Over lunch I was reading the latest issue of Australia's Business Review Weekly. Lunch, by the way, was salad with fish sauce. I have very little time, but I do try to do some things outside especially gardening. And lettuce is easy to grow!
Back to the point. The BRW had a short comment on decline in productivity in Australia's electricity industry. All very serious. But, and as the few readers of this blog will know, I actually believe that history is important. And history provides a very useful corrective to the view expressed in the BRW story. In doing so, it also demonstrates the need to look at key measures like productivity change in a longer term context.
I have been monitoring performance in networked industries like telecoms or electricity for the best part of 30 years. There is no doubt that there have been huge productivity gains, although those gains are not associated primarily with new technology (the common assumption) but with new work structures. However, some of the gains can be transitory.
Corporatisation and privatisation of Australia's electricty industry saw large productivity gains.

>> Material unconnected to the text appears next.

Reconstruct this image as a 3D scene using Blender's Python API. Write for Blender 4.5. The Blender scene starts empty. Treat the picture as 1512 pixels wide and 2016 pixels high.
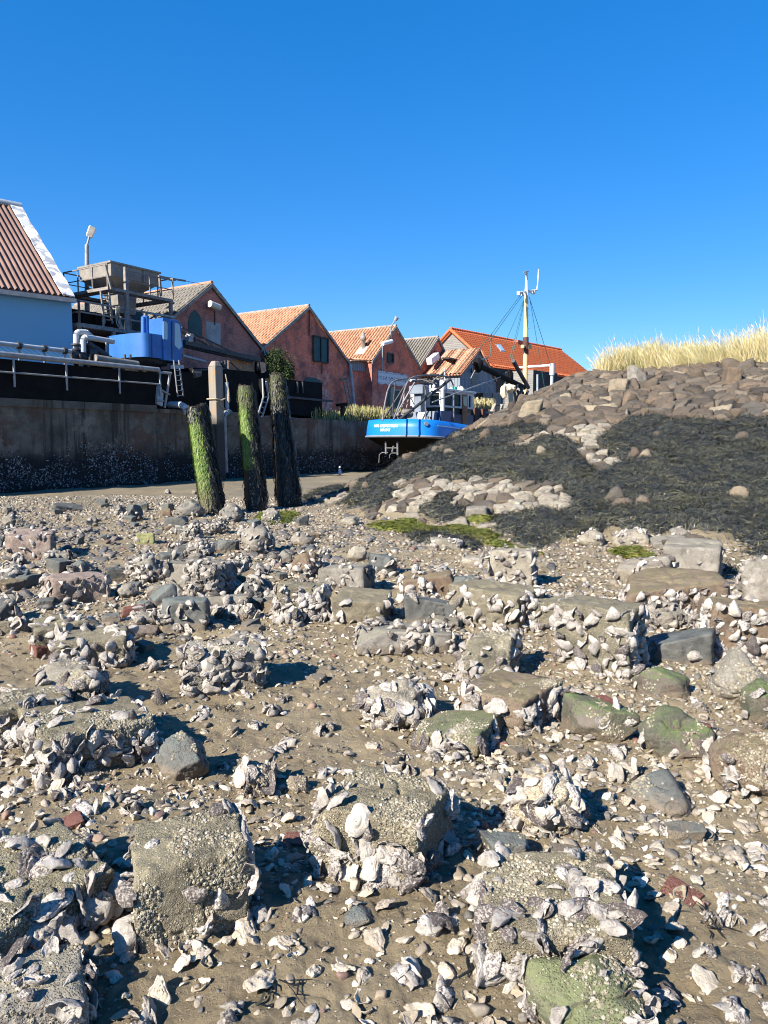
import bpy, math
import numpy as np
from mathutils import Vector, Matrix

SC = bpy.context.scene
COL = SC.collection
rng = np.random.default_rng(11)
R_ = math.radians

# ------------------------------------------------------------------ camera + site frame
F_PX, W_PX, H_PX = 1460.0, 1512.0, 2016.0
CAM = np.array([0.0, 0.0, 1.6])
PITCH = R_(5.47)
FWD = np.array([0, math.cos(PITCH), -math.sin(PITCH)])
UPV = np.array([0, math.sin(PITCH), math.cos(PITCH)])
TH = R_(33.5)                       # the quay runs along u, v points inland across the quay
EU = np.array([math.sin(TH), math.cos(TH), 0.0])
EV = np.array([-math.cos(TH), math.sin(TH), 0.0])
EZ = np.array([0, 0, 1.0])


def W(u, v, z):
    return EU * u + EV * v + EZ * z


def uv_of(p):
    p = np.asarray(p, float)
    return p[..., 0] * EU[0] + p[..., 1] * EU[1], p[..., 0] * EV[0] + p[..., 1] * EV[1]


def ray(px, py):
    d = FWD + np.array([1.0, 0, 0]) * (px - W_PX / 2) / F_PX - UPV * (py - H_PX / 2) / F_PX
    return d / np.linalg.norm(d)


def at_v(px, py, v):                # surveyed point on the vertical plane v = const
    d = ray(px, py)
    t = v / (d @ EV)
    return CAM + d * t


def at_u(px, py, u):
    d = ray(px, py)
    return CAM + d * (u / (d @ EU))


def at_y(px, py, y):
    d = ray(px, py)
    return CAM + d * (y / d[1])


# ------------------------------------------------------------------ noise
def _hash(ix, iy, iz, seed):
    h = (ix * 374761393 + iy * 668265263 + iz * 2147483647 + seed * 1274126177) & 0xFFFFFFFF
    h = ((h ^ (h >> 13)) * 1274126177) & 0xFFFFFFFF
    h = ((h ^ (h >> 16)) * 2246822519) & 0xFFFFFFFF
    h = h ^ (h >> 15)
    return (h & 0xFFFFFF) / float(0x7FFFFF) - 1.0


def vnoise(p, seed=0):
    p = np.asarray(p, float)
    i = np.floor(p).astype(np.int64)
    f = p - i
    f = f * f * (3 - 2 * f)
    x, y, z = i[..., 0], i[..., 1], i[..., 2]
    fx, fy, fz = f[..., 0], f[..., 1], f[..., 2]
    c = lambda a, b, d: _hash(x + a, y + b, z + d, seed)
    x00 = c(0, 0, 0) * (1 - fx) + c(1, 0, 0) * fx
    x10 = c(0, 1, 0) * (1 - fx) + c(1, 1, 0) * fx
    x01 = c(0, 0, 1) * (1 - fx) + c(1, 0, 1) * fx
    x11 = c(0, 1, 1) * (1 - fx) + c(1, 1, 1) * fx
    return (x00 * (1 - fy) + x10 * fy) * (1 - fz) + (x01 * (1 - fy) + x11 * fy) * fz


def fbm(p, octv=3, seed=0, gain=0.5):
    p = np.asarray(p, float)
    s, a, q = 0.0, 1.0, p
    for k in range(octv):
        s = s + a * vnoise(q, seed + k * 17)
        q = q * 2.03 + 3.7
        a *= gain
    return s


def xy3(x, y, s, o=0.0):
    return np.stack([x * s + o, y * s - o, np.zeros_like(x) + o * 0.7 + 0.31], -1)


def sstep(a, b, x):
    t = np.clip((x - a) / (b - a), 0, 1)
    return t * t * (3 - 2 * t)


# ------------------------------------------------------------------ terrain: mudflat + stone dike
def v_edge(u):
    return 12.1 - 0.225 * (u - 14.6) - 0.02 * np.clip(u - 21, 0, 8) ** 2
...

However, some of those gains were due to unsustainable cost cutting on the staff side.
In 2004 I chaired a seminar trying to attract trades people to consider employment opportunities in regional NSW. One of the speakers was from the electricity industry. He said in part that cut backs across the industry in the recruitment and training of linemen had created a major shortage. The industry was now struggling to catch up.
Link this to the productivity question. The initial cuts led to substantial apparent productivity increases. But the industry then had to pay lot more to try to attract immediately available linemen and to train new one. So productivity turned negative.
The point? Beware of apparent trends unless you understand what had happened before.